My question, therefore, is this: Surely, tightening up the prose in the initial paragraphs to match the latter ones will render the whole article more palatable, and give a better overall impression? If the reader wants to read Saramogo purely for his written style, there are plenty of works to choose from, both in the original Portuguese and in translation.

Two other considerations:

  1. I wonder whether a non-native speaker of English can see the difference between the original sentence and my revised one?
  2. If I had translated this text from the original Portuguese (which I have not seen), I wonder how close to my revision above it would have been?

Perhaps I should mention for those who do not habitually work with texts that all the changes described in detail above normally happen at speed.

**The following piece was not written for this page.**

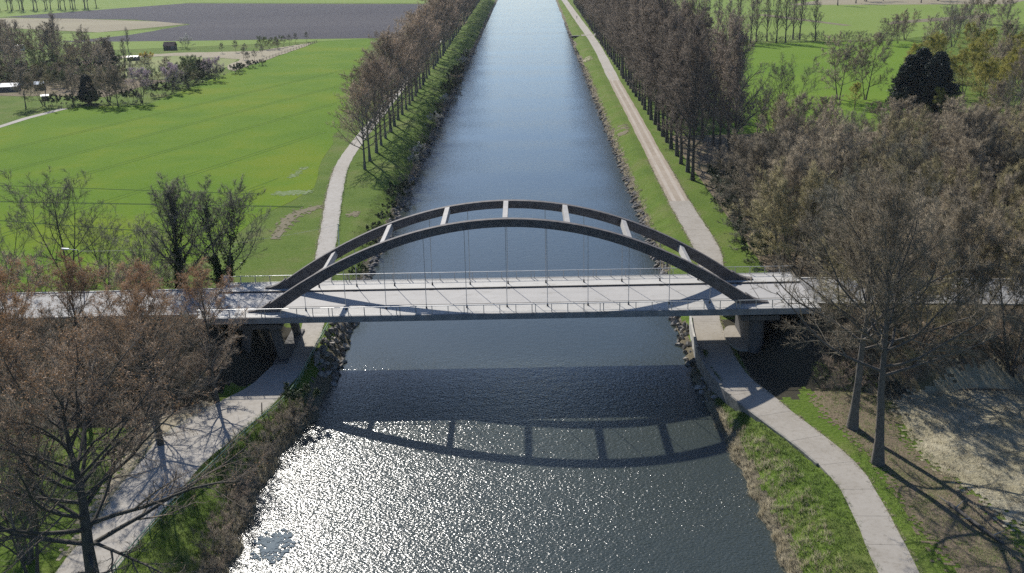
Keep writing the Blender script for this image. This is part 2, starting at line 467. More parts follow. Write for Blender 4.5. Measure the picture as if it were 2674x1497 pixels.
def vnoise(x, y, s):
    return np.sin(x * s * 1.3 + 1.7 * np.sin(y * s * 0.9)) * np.sin(y * s * 1.1 + 1.3 * np.sin(x * s * 0.7 + 2))

def height(x, y):
    x = np.asarray(x, float); y = np.asarray(y, float)
    z = np.full(np.broadcast(x, y).shape, GZ)
    # right bank
    rt = rtoe(y)
    dr = x - rt
    wall = (y > -38) & (y < 9)
    top = np.where(wall, np.maximum(rp_left(y) - rt + 0.5, 0.8), 4.6)
    prof = np.where(dr < 0, dr * 0.55, np.where(dr < 1.1, dr * 0.62, 0.68 + (dr - 1.1) * np.where(wall, 0.12 + 0.38 * sstep(10, 26, -y), 0.46)))
    z = np.where((x > 0) & (dr < top), np.minimum(prof, np.where(wall, GZ - 0.22, GZ)), z)
    # left bank
    dl = ltoe(y) - x
    lt_top = np.maximum(ltoe(y) - lp_right(y) - 1.2, 1.6)
    lt_top = np.where(y > 30, 5.5, lt_top)
    profl = np.where(dl < 0, dl * 0.55, GZ * np.clip(dl / lt_top, 0, 1) ** 0.8)
    z = np.where((x <= 0) & (dl < lt_top), np.minimum(profl, GZ), z)
    z = np.maximum(z, -1.6)
    # roughness of the banks
    rough = ((x > 0) & (dr > 0.2) & (dr < top)) | ((x <= 0) & (dl > 0.2) & (dl < lt_top))
    z = np.where(rough, z + 0.10 * vnoise(x, y, 1.9) + 0.06 * vnoise(x + 9, y, 4.1), z)
    # gentle ups and downs on the right foreground
    rf = sstep(37.5, 44, x) * (1 - sstep(-12, 6, y)) * sstep(-1, 0, -y)
    z = z - rf * (0.5 + 0.25 * vnoise(x, y, 0.35))
    # approach embankments with spill slopes under the end spans
    ax = np.abs(x)
    ex = np.maximum(39.5 - ax, 0)
    ey = np.maximum(np.abs(y) - 6.2, 0)
    dist = np.sqrt((ex * 1.55) ** 2 + ey ** 2)
    emb = road_z(x) - 0.06 - dist * 0.62
    inner = (np.abs(y) < 6.2) & (ax < 41)
    emb = np.where(inner, np.minimum(emb, road_z(x) - 0.9 - ex * 0.96), emb)
    z = np.where(ax > 30, np.maximum(z, emb), z)
    return z

def hz(x, y): return float(height(np.array([x]), np.array([y]))[0])

xs = np.concatenate([np.linspace(-1500, -230, 12), np.linspace(-200, -70, 14), np.linspace(-66, -44, 23), np.linspace(-43.4, -19, 50), np.linspace(-16, 16, 6), np.linspace(19, 46, 55), np.linspace(47, 72, 26), np.linspace(76, 200, 14), np.linspace(230, 1500, 12)])
ys = np.concatenate([np.linspace(-150, -82, 8), np.linspace(-79, 31, 148), np.linspace(32.5, 80, 33), np.linspace(84, 300, 46), np.linspace(315, 1000, 30), np.linspace(1100, 3000, 8)])
XX, YY = np.meshgrid(xs, ys)
ZZ = height(XX, YY)
V = np.stack([XX, YY, ZZ], -1).reshape(-1, 3)
ny, nx = XX.shape
ii = (np.arange(ny - 1)[:, None] * nx + np.arange(nx - 1)[None, :])
Q = np.stack([ii, ii + 1, ii + nx + 1, ii + nx], -1).reshape(-1, 4)
cxm, cym, czm = V[Q].mean(1).T
# which earth shows where: 0 rough grass, 1 leaf litter (wood), 2 bank mud near the water, 3 soil darkened by painted shade
mi = np.zeros(len(Q), np.int32)
wood = (cxm > 42) & (cym > 6) & (cym < 150) | (cxm > 38.5) & (cym < 6) & (cym > -26) | (cxm < -38) & (cym < -6) & (cym > -22)
mi[wood] = 1
mi[((cxm > 0) & (cxm - rtoe(cym) < 1.3)) | ((cxm <= 0) & (ltoe(cym) - cxm < 1.6))] = 2
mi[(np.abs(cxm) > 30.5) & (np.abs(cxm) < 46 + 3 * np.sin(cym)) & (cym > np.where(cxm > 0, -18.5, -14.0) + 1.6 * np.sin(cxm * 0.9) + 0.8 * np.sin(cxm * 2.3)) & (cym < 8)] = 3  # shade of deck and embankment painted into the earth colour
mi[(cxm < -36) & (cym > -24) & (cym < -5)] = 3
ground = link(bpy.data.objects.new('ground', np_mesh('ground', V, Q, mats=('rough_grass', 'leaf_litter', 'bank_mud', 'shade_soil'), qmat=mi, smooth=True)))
tag(ground, kind='structure')

# water
wy = np.concatenate([np.linspace(-150, 60, 60), np.linspace(70, 1000, 60)])
wl_, wr_ = ltoe(wy) - 2.0, rtoe(wy) + 2.0
Vw = np.concatenate([np.stack([wl_, wy, np.zeros_like(wy)], -1), np.stack([wr_, wy, np.zeros_like(wy)], -1)])
n = len(wy)
Qw = np.stack([np.arange(n - 1), np.arange(n - 1) + n, np.arange(1, n) + n, np.arange(1, n)], -1)
water = link(bpy.data.objects.new('canal_water', np_mesh('canal_water', Vw, Qw, mats=('canal_water',))))
tag(water, kind='structure')

# flat sheets on the land, each a little above the one below
def sheet(name, poly, mat, dz, z=GZ):
    me = bpy.data.meshes.new(name)
    me.from_pydata([(x, y, z + dz) for x, y in poly], [], [tuple(range(len(poly)))])
    me.materials.append(MAT[mat])
    me.update()
    o = link(bpy.data.objects.new(name, me))
    return tag(o, kind='structure')

def wobble(poly, amp, step, seed):
    """break a straight-edged outline into an uneven one"""
    rg = random.Random(seed)
    out = []
    for i, a in enumerate(poly):
        b = poly[(i + 1) % len(poly)]
        L_ = math.hypot(b[0] - a[0], b[1] - a[1])
        k = max(1, int(L_ / step))
        nx_, ny_ = -(b[1] - a[1]) / L_, (b[0] - a[0]) / L_
        for j in range(k):
            t = j / k
            w = rg.uniform(-amp, amp)
            out.append((a[0] + (b[0] - a[0]) * t + nx_ * w, a[1] + (b[1] - a[1]) * t + ny_ * w))
    return out

sheet('green_crop_field', wobble([(-160, 150), (-158, 205), (-150, 228), (-127, 228), (-123, 300), (-114, 379), (-106, 445), (-80, 458), (-66, 300), (-56, 210), (-50, 150), (-47.5, 118), (-45.5, 97), (-47, 84), (-52, 72), (-52, 60), (-56, 40), (-70, 27), (-110, 26), (-260, 30)], 0.7, 9, 3), 'crop_green', 0.03)
sheet('far_green_field', [(-1400, 700), (-383, 703), (-320, 700), (-296, 840), (-81, 758), (-60, 760), (-60, 2900), (-1400, 2900)], 'far_green', 0.04)
sheet('middle_green_strip', [(-420, 480), (-262, 538), (-200, 560), (-193, 467), (-79, 457), (-106, 446), (-200, 425), (-420, 420)], 'far_green', 0.05)
sheet('ploughed_field', wobble([(-66, 457), (-192, 467), (-262, 476), (-233, 515), (-219, 586), (-275, 642), (-346, 674), (-400, 703), (-348, 767), (-296, 830), (-81, 745), (-60, 745)], 0.8, 12, 5), 'plough_soil', 0.06)
sheet('stubble_strip', [(-420, 700), (-324, 663), (-250, 617), (-222, 588), (-247, 553), (-262, 537), (-351, 595), (-430, 640)], 'stubble', 0.08)
sheet('garden_lawn', wobble([(-183, 323), (-189, 377), (-167, 388), (-130, 366), (-128, 335), (-141, 300), (-154, 298)], 1.0, 7, 8), 'lawn_pale', 0.05)
sheet('sandy_garden', wobble([(-205, 390), (-171, 402), (-131, 402), (-108, 442), (-114, 380), (-121, 320), (-128, 334), (-130, 366), (-167, 388), (-200, 380)], 1.0, 7, 9), 'sandy_grass', 0.06)
sheet('garden_yard', wobble([(-205, 262), (-150, 250), (-140, 296), (-155, 298), (-184, 322), (-215, 310)], 1.2, 7, 10), 'leaf_litter', 0.05)
sheet('right_meadow', wobble([(58, 150), (78, 225), (102, 352), (108, 385), (181, 383), (190, 372), (150, 250), (120, 180)], 1.0, 9, 11), 'meadow_green', 0.04)
sheet('right_far_field', [(95, 396), (185, 390), (420, 560), (700, 700), (1400, 900), (1400, 2900), (60, 2900), (60, 700)], 'far_green', 0.05)
sheet('earth_strip', [(150, 560), (158, 562), (186, 470), (181, 468)], 'bare_earth', 0.08)
sheet('distant_soil', [(190, 640), (330, 600), (360, 640), (240, 700)], 'stubble', 0.08)
sheet('distant_soil', [(205, 470), (275, 500), (285, 525), (215, 490)], 'bare_earth', 0.09)
def draped(name, poly, mat, dz, step=1.0, kind='structure'):
    """a patch of ground cover that follows the terrain"""
    px = np.array([p[0] for p in poly]); py = np.array([p[1] for p in poly])
    gx = np.arange(px.min() - step, px.max() + step, step)
    gy = np.arange(py.min() - step, py.max() + step, step)
    A, B = np.meshgrid(gx, gy)
    def inside(x, y):
        c = np.zeros(x.shape, bool)
        j = len(poly) - 1
        for i in range(len(poly)):
            cond = ((py[i] > y) != (py[j] > y)) & (x < (px[j] - px[i]) * (y - py[i]) / (py[j] - py[i] + 1e-9) + px[i])
            c ^= cond
            j = i
        return c
    rg = np.random.default_rng(len(name))
    Vd = np.stack([A, B, height(A, B) + dz], -1).reshape(-1, 3)
    my, mx = A.shape
    i0 = (np.arange(my - 1)[:, None] * mx + np.arange(mx - 1)[None, :])
    Qd = np.stack([i0, i0 + 1, i0 + mx + 1, i0 + mx], -1).reshape(-1, 4)
    mid = Vd[Qd].mean(1)
    keep = inside(mid[:, 0] + rg.normal(0, 0.55, len(mid)), mid[:, 1] + rg.normal(0, 0.55, len(mid)))
    Qd = Qd[keep]
    used = np.unique(Qd)
    remap = np.full(len(Vd), -1); remap[used] = np.arange(len(used))
    o = link(bpy.data.objects.new(name, np_mesh(name, Vd[used], remap[Qd], mats=(mat,), smooth=True)))
    return tag(o, kind=kind)

draped('reed_bed', [(46, -20), (56, -14), (75, -12), (78, -60), (52, -62), (47.5, -44), (44.5, -34)], 'reed_straw', 0.05, 0.4)
draped('leaf_strewn_verge', [(36.2, -20), (40.5, -14), (44, -20), (44.5, -34), (47.5, -46), (46, -62), (40, -62), (39, -46), (38.8, -34)], 'leaf_litter', 0.03, 0.35)

draped('muddy_puddle', [(-53, 91), (-49, 90), (-45, 91), (-44, 94), (-48, 95), (-53, 94)], 'mud_water_patch', 0.06, 0.5)
draped('muddy_puddle', [(-53.5, 108), (-51.8, 108), (-50.6, 120), (-51.6, 121)], 'mud_water_patch', 0.06, 0.5)
draped('bare_patch', [(28.2, 157), (31.6, 157), (32.2, 170), (28.6, 171)], 'bare_earth', 0.05, 0.5)
draped('bare_patch', [(29.0, 335), (32.2, 334), (32.8, 349), (29.6, 350)], 'sandy_grass', 0.06, 0.6)
draped('bare_patch', [(-33.6, 71), (-31.4, 70.6), (-31.2, 74.4), (-33.4, 74.8)], 'bare_earth', 0.05, 0.4)
draped('worn_track', [(-39.5, 81), (-42.5, 79.6), (-45.2, 76), (-46.4, 70), (-46.0, 62), (-45.2, 55), (-44.2, 55), (-44.0, 66), (-43.4, 72.5), (-41, 76.5)], 'bare_earth', 0.06, 0.5)
draped('sandy_verge', [(-34, -17), (-37, -18), (-43, -22.5), (-43, -29), (-41.8, -36), (-41, -44), (-40.6, -52), (-39, -52), (-38.5, -42), (-38, -34), (-37.5, -26), (-35, -21)], 'sandy_grass', 0.025, 0.4)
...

There are times, however, where changing just one word in a text might take half an hour, a good deal of research, consultations (while maintaining confidentiality) with colleagues or, indeed, an entire night’s sleep before the correct replacement word or phrase is found. This is true for all sorts of texts, and not just literary ones.

These are some of the things that run through my mind when I translate and revise, and have done so for years. It is called constantly honing one’s craft – an obligation which translators have to themselves and to their readers.